NASA moves up Lunar Trailblazer launch

WASHINGTON — NASA has found a new ride for a small lunar orbiter mission that will allow the spacecraft to avoid a two-year wait for its launch.

In a June 21 presentation to the Planetary Science Advisory Committee, Lori Glaze, NASA planetary science division director, said the Lunar Trailblazer mission will now launch as a secondary payload on the second lunar lander mission by Intuitive Machines, called IM-2 and part of NASA’s Commercial Lunar Payload Services (CLPS) program. That mission will launch in about a year, she said.

Lunar Trailblazer was previously manifested to launch as one of several rideshare payloads on NASA’s Interstellar Mapping and Acceleration Probe (IMAP) mission, currently scheduled for no earlier than early 2025. That schedule was driven by development of IMAP itself, with Lunar Trailblazer expected to be completed by early 2023.

“We have removed Lunar Trailblazer from the IMAP manifest so that it can fly sooner,” Glaze said. She didn’t elaborate on the process by which NASA decided to move Lunar Trailblazer from the IMAP launch to IM-2, but later said that the agency’s Lunar Discovery and Exploration Program “decided to accommodate that additional cost” of launching on IM-2 rather than staying on IMAP.

“Our Lunar Trailblazer project is pleased that NASA has planned a launch for Lunar Trailblazer in 2023 to get Lunar Trailblazer’s high-resolution water ice maps to the science and communities exploration to understand the lunar water cycle and inform future landed missions,” Bethany Ehlmann, the Caltech professor who is the principal investigator for Lunar Trailblazer, told SpaceNews.

The lunar science community had been pushing NASA to find an earlier ride for Lunar Trailblazer once it became clear that the mission would be ready for launch long before IMAP. Glaze said in early 2021 that the agency was looking for alternative opportunities to launch the mission but would keep the mission on IMAP until it could find one.

Lunar Trailblazer is equipped with a spectrometer and thermal mapper to study the distribution of water on the moon, information that could support future robotic and human missions. Ehlmann said the spacecraft passed its systems integration review in May and is scheduled to be completed in early 2023.

The mission was one of three NASA selected in 2019 as part of its Small Innovative Missions for Planetary Exploration (SIMPLEx) program of small planetary science missions, with cost caps of $55 million and use of rideshare launch opportunities. All three have run into issues with their launches.
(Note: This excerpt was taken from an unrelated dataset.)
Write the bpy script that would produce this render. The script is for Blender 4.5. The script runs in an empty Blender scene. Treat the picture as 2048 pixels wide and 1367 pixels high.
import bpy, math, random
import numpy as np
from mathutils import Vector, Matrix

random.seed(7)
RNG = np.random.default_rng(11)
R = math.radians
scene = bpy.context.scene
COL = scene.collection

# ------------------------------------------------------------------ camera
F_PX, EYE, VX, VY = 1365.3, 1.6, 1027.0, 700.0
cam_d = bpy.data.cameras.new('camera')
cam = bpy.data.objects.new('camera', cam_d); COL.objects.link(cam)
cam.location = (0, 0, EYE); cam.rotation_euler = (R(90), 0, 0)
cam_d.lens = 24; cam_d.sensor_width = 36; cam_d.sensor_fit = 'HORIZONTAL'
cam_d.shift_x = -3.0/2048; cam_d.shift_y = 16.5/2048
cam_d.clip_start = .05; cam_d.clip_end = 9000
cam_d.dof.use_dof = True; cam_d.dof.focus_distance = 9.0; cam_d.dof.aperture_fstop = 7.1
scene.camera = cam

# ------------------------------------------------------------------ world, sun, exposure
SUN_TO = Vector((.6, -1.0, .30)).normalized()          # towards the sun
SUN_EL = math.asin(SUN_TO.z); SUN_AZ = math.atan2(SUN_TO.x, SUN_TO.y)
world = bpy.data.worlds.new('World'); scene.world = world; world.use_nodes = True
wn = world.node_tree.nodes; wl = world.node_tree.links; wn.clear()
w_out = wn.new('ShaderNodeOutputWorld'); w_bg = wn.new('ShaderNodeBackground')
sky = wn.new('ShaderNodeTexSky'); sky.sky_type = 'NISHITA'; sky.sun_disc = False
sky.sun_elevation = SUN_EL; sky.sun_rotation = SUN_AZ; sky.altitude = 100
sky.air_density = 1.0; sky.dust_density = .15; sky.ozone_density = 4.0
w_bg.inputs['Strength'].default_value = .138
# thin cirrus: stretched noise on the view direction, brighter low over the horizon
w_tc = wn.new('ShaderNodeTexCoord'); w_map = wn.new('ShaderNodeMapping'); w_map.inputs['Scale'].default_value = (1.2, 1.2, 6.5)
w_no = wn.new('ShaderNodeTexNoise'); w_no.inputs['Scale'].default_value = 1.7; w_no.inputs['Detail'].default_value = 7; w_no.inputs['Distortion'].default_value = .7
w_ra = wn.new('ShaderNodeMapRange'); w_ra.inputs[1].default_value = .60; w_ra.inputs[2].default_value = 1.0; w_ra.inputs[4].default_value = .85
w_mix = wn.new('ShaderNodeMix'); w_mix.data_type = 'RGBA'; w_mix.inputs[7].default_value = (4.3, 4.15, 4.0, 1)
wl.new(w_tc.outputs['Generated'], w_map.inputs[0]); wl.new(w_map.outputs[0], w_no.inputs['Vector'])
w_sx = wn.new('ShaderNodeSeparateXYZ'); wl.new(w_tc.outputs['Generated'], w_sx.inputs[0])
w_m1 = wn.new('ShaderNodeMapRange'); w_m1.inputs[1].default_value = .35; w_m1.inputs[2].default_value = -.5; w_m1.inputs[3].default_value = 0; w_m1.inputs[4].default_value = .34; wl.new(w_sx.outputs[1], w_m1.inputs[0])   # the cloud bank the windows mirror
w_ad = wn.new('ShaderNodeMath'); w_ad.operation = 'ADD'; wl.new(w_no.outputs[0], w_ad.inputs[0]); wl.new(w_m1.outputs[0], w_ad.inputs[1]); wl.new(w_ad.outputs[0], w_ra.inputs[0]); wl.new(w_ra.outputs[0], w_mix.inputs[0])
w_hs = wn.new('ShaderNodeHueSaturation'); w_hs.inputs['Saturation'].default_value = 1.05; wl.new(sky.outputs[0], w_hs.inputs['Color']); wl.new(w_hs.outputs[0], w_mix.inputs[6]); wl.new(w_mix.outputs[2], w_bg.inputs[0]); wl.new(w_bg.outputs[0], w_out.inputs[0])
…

Another SIMPLEx mission, Escape and Plasma Acceleration and Dynamics Explorers (EscaPADE), was originally expected to launch with NASA’s Psyche asteroid mission to study the interaction of the Martian atmosphere with the solar wind. However, NASA removed EscaPADE from that mission After NASA selected a Falcon Heavy to launch Psyche, changing its trajectory in such a way it could no longer be dropped off at Mars during a flyby. A redesigned EscaPADE is now moving forward but has not yet been assigned a launch.

Janus, a mission featuring a twin small spacecraft that would study binary asteroids, is also scheduled to launch with Psyche as a rideshare. However, a delay in the launch of Psyche from early August to no earlier than Sept. 20 means that Janus will no longer be able to use its original trajectory for flybys of two binary asteroids.

At the Planetary Science Advisory Committee, Joan Salute, program executive in NASA’s planetary science division, said the Janus mission team was still potential alternative targets for the spacecraft if it launches in the new window. “They’re dedicated to getting as much science as they can, whenever they launch,” she said.

Those problems prompted discussion at the committee meeting on ways to improve launch opportunities for small missions like those in the SIMPLEx program. Glaze noted such missions are categorized by the agency as “Class D,” which accepts a greater degree of risk and must fit into a cost cap that, in turn, drives the use of rideshares.

NASA is looking for ways to improve the rideshare process, though, for such missions, including creation of a rideshare office within NASA’s Science Mission Directorate to coordinate such opportunities.

NASA is also looking at low-cost dedicated launch options for small science missions through its Venture-Class Acquisition of Dedicated and Rideshare (VADR) program, which awarded contracts to 12 companies in January that makes them eligible to compete for future task orders. “We have not made specific plans to make use of that,” Salute said of VADR, “but that is another avenue opening up.”

Lunar Trailblazer will not be the first NASA mission to hitch a ride on a CLPS launch. Lunar Flashlight is a cubesat originally scheduled to launch on the first Space Launch System mission, Artemis 1. However, problems with its propulsion system kept it from being delivered in time last summer to be integrated onto the rocket.

At a lunar science workshop in May, Barbara Cohen, a Lunar Flashlight scientist at the Goddard Space Flight Center, said the spacecraft was now scheduled to launch as a secondary payload on the IM-1 lunar lander mission by Intuitive Machines, slated for no earlier than late this year.